INSTRUCTIONS FOR THE TASK » Report each line of the data that includes the word "scene".

Dataset excerpt »
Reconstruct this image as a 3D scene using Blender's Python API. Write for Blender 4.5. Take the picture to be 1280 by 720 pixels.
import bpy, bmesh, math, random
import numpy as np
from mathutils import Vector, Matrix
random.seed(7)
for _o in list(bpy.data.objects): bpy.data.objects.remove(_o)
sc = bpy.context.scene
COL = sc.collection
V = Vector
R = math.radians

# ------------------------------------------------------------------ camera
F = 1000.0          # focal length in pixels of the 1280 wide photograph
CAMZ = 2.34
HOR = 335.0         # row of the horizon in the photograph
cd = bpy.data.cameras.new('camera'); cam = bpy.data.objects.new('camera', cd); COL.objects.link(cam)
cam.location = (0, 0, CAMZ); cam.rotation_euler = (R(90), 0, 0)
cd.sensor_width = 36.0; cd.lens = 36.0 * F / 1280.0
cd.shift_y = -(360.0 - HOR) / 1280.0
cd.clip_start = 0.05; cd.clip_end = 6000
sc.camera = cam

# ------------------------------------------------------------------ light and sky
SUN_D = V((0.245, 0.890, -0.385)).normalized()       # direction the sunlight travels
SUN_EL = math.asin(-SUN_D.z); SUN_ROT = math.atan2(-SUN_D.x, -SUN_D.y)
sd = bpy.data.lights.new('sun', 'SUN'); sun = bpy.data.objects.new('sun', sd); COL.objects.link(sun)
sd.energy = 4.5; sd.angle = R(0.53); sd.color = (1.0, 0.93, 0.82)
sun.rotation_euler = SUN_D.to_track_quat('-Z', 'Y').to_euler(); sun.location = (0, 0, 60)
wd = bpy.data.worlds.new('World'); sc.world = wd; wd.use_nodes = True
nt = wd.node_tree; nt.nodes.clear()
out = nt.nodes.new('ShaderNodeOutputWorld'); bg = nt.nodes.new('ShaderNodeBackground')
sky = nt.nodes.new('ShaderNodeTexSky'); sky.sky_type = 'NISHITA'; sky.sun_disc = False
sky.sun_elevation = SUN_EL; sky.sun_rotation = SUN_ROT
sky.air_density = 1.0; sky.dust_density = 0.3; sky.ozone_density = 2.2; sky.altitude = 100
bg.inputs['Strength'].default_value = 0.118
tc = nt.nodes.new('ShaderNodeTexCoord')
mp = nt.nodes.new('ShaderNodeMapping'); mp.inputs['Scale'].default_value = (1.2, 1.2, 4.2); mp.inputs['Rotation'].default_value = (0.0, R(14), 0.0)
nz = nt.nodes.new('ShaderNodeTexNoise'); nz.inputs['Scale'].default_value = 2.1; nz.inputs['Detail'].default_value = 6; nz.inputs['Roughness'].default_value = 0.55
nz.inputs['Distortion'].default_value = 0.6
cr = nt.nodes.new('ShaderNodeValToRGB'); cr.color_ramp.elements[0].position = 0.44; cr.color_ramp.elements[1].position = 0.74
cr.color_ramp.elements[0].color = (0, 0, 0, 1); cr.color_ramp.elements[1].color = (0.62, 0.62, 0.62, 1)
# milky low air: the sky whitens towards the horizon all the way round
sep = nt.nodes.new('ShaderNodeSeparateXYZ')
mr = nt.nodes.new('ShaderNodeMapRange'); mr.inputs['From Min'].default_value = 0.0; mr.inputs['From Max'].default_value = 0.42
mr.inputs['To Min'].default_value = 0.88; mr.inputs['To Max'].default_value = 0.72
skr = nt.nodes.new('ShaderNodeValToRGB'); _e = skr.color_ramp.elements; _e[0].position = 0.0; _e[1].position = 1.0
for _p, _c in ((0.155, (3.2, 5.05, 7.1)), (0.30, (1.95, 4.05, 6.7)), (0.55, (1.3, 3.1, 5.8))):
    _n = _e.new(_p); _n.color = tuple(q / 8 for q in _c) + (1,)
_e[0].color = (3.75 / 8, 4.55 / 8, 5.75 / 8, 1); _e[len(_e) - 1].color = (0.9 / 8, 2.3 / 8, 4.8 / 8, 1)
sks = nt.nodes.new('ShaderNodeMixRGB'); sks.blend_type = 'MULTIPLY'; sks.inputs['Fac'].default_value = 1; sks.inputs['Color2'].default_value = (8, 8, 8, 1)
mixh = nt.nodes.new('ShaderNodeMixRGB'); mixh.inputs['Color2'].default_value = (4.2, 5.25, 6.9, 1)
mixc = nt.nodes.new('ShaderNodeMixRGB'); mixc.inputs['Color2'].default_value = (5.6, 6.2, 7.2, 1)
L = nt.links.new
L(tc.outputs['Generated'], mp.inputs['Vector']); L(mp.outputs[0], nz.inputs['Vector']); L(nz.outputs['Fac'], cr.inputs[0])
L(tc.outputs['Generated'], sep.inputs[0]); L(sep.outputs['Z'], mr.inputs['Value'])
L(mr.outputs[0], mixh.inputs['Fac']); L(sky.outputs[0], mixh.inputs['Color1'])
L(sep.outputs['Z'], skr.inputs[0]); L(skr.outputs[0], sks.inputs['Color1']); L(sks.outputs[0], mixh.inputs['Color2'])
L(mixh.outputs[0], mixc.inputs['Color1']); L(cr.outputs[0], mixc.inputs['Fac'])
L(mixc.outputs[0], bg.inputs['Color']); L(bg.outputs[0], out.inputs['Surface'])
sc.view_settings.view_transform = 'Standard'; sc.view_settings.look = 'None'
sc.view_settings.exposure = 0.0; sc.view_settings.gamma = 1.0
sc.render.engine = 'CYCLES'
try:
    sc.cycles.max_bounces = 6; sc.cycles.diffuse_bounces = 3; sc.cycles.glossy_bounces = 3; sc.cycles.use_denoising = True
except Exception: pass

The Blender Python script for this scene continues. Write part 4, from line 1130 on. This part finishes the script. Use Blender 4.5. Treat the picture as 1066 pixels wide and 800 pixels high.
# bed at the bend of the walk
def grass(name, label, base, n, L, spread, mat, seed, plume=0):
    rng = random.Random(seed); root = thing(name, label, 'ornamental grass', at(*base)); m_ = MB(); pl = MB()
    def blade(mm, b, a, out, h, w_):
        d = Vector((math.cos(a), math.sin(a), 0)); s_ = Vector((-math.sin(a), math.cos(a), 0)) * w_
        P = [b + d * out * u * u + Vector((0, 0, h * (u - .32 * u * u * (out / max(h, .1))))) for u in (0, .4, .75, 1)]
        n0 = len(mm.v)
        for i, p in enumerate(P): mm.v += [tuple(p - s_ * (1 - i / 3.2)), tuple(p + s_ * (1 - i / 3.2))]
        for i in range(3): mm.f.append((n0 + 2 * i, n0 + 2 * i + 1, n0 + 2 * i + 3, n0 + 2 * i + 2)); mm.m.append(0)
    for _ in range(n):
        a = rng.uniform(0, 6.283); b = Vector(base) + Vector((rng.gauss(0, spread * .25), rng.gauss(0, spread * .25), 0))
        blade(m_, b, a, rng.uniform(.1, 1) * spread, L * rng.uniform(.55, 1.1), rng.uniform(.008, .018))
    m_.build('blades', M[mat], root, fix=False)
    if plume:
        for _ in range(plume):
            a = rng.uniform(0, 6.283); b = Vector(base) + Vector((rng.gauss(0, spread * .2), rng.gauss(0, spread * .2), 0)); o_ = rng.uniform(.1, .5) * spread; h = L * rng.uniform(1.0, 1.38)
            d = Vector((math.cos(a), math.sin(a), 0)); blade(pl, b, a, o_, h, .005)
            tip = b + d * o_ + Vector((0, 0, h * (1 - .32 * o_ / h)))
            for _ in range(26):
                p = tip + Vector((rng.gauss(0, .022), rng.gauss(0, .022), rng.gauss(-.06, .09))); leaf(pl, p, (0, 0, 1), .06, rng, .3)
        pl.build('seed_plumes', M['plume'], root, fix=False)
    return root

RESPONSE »
Reconstruct this image as a 3D scene using Blender's Python API. Write for Blender 4.5. Take the picture to be 1280 by 720 pixels.
sc = bpy.context.scene
The Blender Python script for this scene continues. Write part 4, from line 1130 on. This part finishes the script. Use Blender 4.5. Treat the picture as 1066 pixels wide and 800 pixels high.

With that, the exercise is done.